BPM Think Tank Day 1: BPM Standards Panel

The final session of the day was a panel with representatives from four standards organizations: Fred Cummins of OMG (BPMN, BPDM), Charlton Barreto of W3C, Keith Swenson of WfMC (XPDL) and John Evdemon of OASIS (BPEL), moderated by Fred Waskiewicz of OMG.

The first question was on the focus or mission of each organization:

  • OMG has a focus on modelling business processes by business people through specifications such as BPMN and BPDM.
  • The W3C’s focus is on “keeping the web from fragmenting”, which seems a somewhat lofty goal. Relative to BPM, it’s about providing a testable architecture.
  • WfMC’s mission is to help the process design ecosystem work together better by providing process-specific standards such as XPDL. XPDL stills reigns as the de facto interchange standard for process models, with over 60 different systems and open source projects supporting it, and I can’t imagine that WfMC is going to back away from that for quite a while.
  • OASIS is involved in both orchestration, through BPEL, and choreography, through BPSS. Evdemon acknowledged some of the shortcomings with BPEL, such as the lack of support for human-facing tasks, looping and subprocesses, and discussed how they are addressing those with upcoming extensions.

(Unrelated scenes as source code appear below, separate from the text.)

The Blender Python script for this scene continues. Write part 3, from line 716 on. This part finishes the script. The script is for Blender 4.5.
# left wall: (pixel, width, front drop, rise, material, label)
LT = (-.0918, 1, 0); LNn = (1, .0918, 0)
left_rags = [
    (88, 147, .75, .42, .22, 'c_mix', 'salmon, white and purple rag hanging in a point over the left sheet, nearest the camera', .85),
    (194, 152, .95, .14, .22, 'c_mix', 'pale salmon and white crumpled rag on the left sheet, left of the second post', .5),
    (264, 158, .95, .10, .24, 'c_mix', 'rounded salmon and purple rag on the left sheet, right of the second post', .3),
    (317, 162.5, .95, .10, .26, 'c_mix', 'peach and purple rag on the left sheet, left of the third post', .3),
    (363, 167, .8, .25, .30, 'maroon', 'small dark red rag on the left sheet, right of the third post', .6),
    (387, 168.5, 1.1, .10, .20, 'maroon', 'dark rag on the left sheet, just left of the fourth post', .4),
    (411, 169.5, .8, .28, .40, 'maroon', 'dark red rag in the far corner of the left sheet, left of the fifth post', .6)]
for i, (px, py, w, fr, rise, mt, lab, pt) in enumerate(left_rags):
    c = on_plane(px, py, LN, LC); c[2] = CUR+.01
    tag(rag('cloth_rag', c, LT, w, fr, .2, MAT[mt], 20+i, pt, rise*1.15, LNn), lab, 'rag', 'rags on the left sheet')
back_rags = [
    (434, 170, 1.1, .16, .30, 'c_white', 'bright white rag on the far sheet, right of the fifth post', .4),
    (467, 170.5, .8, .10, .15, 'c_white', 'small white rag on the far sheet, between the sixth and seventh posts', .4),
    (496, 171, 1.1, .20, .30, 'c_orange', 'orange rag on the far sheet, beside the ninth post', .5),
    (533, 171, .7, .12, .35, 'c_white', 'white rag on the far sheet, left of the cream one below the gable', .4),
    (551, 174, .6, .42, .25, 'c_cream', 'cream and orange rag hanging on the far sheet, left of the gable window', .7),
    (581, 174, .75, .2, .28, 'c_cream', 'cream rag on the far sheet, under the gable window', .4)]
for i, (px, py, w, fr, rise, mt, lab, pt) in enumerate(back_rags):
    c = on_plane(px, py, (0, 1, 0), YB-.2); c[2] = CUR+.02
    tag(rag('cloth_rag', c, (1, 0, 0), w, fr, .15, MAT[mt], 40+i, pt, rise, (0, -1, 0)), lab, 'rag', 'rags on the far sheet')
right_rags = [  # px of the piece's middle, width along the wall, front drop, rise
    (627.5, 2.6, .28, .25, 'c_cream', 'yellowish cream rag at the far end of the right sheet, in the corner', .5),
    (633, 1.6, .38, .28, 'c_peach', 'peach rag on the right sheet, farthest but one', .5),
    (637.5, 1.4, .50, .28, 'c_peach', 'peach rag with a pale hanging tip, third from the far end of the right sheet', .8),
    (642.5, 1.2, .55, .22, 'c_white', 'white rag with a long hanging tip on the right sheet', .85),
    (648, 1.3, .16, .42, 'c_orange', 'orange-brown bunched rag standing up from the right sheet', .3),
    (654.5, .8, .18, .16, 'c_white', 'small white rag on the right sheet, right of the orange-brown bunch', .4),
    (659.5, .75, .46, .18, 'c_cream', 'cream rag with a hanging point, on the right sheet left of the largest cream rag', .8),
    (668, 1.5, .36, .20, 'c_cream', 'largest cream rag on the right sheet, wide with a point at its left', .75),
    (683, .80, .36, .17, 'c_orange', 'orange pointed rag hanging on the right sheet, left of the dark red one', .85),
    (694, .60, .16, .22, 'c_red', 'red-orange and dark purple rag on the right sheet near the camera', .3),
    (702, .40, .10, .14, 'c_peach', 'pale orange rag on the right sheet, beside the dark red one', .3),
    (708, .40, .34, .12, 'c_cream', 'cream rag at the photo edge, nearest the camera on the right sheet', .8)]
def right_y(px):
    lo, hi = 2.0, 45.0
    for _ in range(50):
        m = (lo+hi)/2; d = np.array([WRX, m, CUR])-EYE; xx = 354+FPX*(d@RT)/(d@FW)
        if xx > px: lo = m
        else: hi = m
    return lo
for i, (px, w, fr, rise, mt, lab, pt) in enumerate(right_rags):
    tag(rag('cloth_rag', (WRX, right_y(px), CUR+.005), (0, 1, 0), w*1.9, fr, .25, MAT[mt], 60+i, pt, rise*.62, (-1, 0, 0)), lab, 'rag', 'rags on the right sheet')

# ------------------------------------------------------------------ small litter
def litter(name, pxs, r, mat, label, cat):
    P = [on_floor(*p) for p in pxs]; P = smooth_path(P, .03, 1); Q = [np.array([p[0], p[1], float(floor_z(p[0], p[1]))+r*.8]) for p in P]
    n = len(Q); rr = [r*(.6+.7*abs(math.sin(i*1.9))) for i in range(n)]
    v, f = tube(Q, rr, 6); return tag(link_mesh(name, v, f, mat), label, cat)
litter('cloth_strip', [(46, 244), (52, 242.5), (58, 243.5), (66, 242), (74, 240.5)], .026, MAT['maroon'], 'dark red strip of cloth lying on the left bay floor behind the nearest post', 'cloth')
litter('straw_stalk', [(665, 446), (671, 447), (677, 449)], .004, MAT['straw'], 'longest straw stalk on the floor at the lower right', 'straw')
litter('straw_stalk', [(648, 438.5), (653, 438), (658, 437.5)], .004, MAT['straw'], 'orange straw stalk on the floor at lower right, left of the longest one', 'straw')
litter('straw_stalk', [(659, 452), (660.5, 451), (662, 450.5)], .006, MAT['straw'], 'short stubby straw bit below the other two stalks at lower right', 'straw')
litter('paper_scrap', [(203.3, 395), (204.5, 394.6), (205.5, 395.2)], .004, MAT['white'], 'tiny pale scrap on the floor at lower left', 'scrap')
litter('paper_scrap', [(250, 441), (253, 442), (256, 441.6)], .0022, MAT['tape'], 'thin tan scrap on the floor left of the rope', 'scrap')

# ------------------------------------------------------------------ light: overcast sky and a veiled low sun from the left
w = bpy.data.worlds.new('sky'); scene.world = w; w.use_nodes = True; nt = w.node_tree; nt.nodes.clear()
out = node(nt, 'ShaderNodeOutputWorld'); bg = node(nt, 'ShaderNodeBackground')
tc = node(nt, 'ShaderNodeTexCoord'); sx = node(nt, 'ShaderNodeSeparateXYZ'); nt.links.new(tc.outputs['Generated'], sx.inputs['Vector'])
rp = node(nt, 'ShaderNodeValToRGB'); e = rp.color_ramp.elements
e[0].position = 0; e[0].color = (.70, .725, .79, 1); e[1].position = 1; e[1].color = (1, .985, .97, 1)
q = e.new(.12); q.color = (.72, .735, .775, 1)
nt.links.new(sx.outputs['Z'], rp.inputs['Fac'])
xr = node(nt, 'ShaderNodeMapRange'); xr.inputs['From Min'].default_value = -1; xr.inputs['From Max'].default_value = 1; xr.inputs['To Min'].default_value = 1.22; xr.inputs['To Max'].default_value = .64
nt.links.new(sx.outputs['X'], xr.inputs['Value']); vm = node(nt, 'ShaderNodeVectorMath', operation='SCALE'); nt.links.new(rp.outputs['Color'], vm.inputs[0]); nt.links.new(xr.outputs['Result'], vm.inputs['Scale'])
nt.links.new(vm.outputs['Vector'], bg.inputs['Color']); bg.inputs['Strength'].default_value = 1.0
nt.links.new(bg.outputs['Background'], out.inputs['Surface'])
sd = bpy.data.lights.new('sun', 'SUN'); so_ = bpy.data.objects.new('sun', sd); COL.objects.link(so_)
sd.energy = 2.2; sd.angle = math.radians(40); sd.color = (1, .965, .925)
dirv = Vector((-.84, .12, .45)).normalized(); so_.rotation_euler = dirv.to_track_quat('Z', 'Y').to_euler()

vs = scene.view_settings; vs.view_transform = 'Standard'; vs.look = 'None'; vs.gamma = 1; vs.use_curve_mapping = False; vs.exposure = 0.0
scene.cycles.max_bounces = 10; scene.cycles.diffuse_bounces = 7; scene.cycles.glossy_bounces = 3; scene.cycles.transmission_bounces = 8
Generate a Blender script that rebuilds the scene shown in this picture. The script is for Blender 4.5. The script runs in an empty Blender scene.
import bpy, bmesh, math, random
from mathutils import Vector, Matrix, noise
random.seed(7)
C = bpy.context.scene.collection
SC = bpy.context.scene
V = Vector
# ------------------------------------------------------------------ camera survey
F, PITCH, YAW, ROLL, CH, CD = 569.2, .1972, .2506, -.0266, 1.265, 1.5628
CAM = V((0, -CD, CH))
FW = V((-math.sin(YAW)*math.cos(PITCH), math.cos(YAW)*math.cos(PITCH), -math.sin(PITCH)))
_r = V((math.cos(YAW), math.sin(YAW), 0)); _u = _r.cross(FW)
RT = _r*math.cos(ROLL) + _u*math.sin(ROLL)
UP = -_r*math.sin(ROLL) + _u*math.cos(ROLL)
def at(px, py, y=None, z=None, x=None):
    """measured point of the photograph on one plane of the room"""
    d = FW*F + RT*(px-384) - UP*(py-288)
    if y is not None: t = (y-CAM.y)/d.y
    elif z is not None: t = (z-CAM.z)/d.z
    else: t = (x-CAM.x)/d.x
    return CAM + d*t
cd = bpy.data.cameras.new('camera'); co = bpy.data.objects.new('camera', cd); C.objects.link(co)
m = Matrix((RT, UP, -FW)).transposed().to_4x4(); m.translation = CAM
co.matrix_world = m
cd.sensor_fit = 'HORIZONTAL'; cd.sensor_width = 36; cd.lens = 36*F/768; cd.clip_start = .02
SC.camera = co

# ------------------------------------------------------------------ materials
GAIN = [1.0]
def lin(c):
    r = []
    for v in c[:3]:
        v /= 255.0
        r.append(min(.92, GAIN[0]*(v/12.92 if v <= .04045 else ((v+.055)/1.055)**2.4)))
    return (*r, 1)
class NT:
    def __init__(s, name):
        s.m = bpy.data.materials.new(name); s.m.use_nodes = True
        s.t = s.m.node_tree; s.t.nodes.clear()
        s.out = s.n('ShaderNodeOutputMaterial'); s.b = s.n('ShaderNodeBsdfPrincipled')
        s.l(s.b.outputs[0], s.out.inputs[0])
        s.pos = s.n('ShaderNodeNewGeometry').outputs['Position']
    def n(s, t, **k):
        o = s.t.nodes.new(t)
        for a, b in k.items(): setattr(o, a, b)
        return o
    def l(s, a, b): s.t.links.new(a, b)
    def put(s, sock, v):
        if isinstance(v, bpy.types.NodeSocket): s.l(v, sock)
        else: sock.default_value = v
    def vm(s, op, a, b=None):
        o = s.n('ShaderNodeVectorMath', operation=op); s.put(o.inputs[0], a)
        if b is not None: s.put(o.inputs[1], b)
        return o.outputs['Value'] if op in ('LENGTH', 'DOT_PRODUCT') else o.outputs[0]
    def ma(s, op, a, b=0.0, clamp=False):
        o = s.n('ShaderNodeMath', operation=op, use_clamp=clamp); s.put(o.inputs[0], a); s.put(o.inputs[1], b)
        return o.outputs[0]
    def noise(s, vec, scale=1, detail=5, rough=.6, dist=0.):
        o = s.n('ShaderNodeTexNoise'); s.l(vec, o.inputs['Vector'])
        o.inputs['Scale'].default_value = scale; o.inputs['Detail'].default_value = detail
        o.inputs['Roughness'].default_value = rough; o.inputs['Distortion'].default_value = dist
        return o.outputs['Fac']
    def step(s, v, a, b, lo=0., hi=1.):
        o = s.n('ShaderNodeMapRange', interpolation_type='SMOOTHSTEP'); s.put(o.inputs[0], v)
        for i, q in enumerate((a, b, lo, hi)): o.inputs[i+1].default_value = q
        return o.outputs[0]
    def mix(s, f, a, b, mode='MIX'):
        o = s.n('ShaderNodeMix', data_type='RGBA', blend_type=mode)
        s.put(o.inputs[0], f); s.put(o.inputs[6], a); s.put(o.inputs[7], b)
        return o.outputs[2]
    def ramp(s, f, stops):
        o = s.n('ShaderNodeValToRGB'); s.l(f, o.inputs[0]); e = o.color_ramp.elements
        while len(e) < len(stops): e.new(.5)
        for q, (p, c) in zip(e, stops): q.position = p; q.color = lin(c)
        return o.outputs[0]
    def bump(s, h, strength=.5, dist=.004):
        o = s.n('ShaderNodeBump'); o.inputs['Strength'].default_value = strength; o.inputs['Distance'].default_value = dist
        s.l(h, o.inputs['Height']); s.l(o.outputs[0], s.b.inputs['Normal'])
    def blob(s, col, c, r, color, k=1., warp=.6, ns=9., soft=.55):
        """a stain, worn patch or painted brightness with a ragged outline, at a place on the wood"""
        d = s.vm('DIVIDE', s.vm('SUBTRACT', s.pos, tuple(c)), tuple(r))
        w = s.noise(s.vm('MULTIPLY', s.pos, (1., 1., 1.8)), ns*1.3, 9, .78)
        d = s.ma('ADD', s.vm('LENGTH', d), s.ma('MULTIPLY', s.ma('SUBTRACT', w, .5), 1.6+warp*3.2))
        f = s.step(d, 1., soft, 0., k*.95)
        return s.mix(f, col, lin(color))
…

So far, so polite. Everyone seems to be acknowledging everyone else’s position, and it seems like one big happy standards family. The question is, of course, is there room in the landscape for all of these? If so, how do they fit together? Is there One Language To Rule Them All?

Barroto called for more workshops to bring together the standards bodies to work out the issues of overlap and compatibility, and Evdemon agreed; I understood that that was part of the reason for the BPM Think Tanks in the first place, but they seem to be suggesting something different, like a technical skunkworks of some sort where the engineers just get together and hack it out. Since they come from the two organizations that produce much more technical standards, that’s not a surprising view, but I’m not sure that it is sufficiently sensitive to the nature of all of the types of people (including business people) who might need to be involved in the development of BPM standards.

Great question from Phil Larson of Appian: since BPMN is the only thing that everyone can agree on, why is OMG messing things up by including BPDM into BPMN, when there is still an active competition (on some level) between BPDM, XPDL and BPEL (when it’s used as an interchange standard rather than an execution language)? Phil Gilbert responded that BPMN wasn’t right in the first place since it was missing the representation part, and the inclusion of BPDM fixes that somehow. I’m not sure that answers Larson’s question, and he came back to ask if WfMC and OASIS see BPDM as a threat, and if not, why not? Swenson reinforced the big happy standards family idea that all of these can exist together, but mentioned something about migrating from XPDL to BPDM; Evdemon also said that if something better than BPEL comes along, then you should be looking at it. To me, it sounds like both WfMC and OASIS are in a wait-and-see mode to see what BPDM will turn out to be in reality, and both seem to be making noises about how if a superior standard emerges that handles all the use cases, then it would make sense to consider moving in that direction. As if they could say anything else.

That’s it for day 1. We’re all headed for the bar to see which vendors buys the first round.

3 thoughts on “BPM Think Tank Day 1: BPM Standards Panel

  1. I wish I had the time to read all those comptes rendus. Lots of very interesting stuff. Thanks for taking the time to write them down and publish them here.



  2. You’ve accurately put down my remarks… unfortunately it was the end of the day so I was less than complete (no doubt also looking for the first vendor who would buy me a drink… turned out to be Appian… Thanks, George)

    The point I was trying to make was that if BPMN had had an explicit metamodel and serialization to begin with, it would have fostered even more adoption because we would have more interoperable tools than we do today. So instead of _creating_ confusion by adding BPDM to BPMN, we are actually eliminating confusion about portability, therefore making BPMN a more useful specification (because compliance with the spec will mean that you have not only a common notation, but a common way to transfer that notation from tool to tool).

    The confusion around BPDM is twofold. First, there is confusion about what it means to end users. Let’s be clear: this is not BPEL. It is not an end-user programming language! End users should never hear the letters BPDM. This is purely a specification for vendors so that business process models (and specifically BPMN-based models) have a common metamodel and serialization format.

    The second area of confusion is from vendors who are saying, in essence, “this is really hard. This is going to cost some money to implement.” Well, yeah. That’s why we’re in this business. We do hard work, make it scalable and easy to use. That’s what we do, translate complexity into something more consumable. And, of course, the process of developing the specifications is open… I’d suggest contacting Stephen White of IBM for specifics on how to become involved if you want to work on the spec.

  3. Phil, thanks for the clarification. You did cover some of this over a beer later, but I have a rule about not blogging what happens over drinks. 🙂

    Agreed that end users should never hear the letters BPDM, but they’ll be severely impacted if some sort of interchange format doesn’t exist.

    I’d love to get involved, but it’s a lot harder to justify financially for an independent like myself.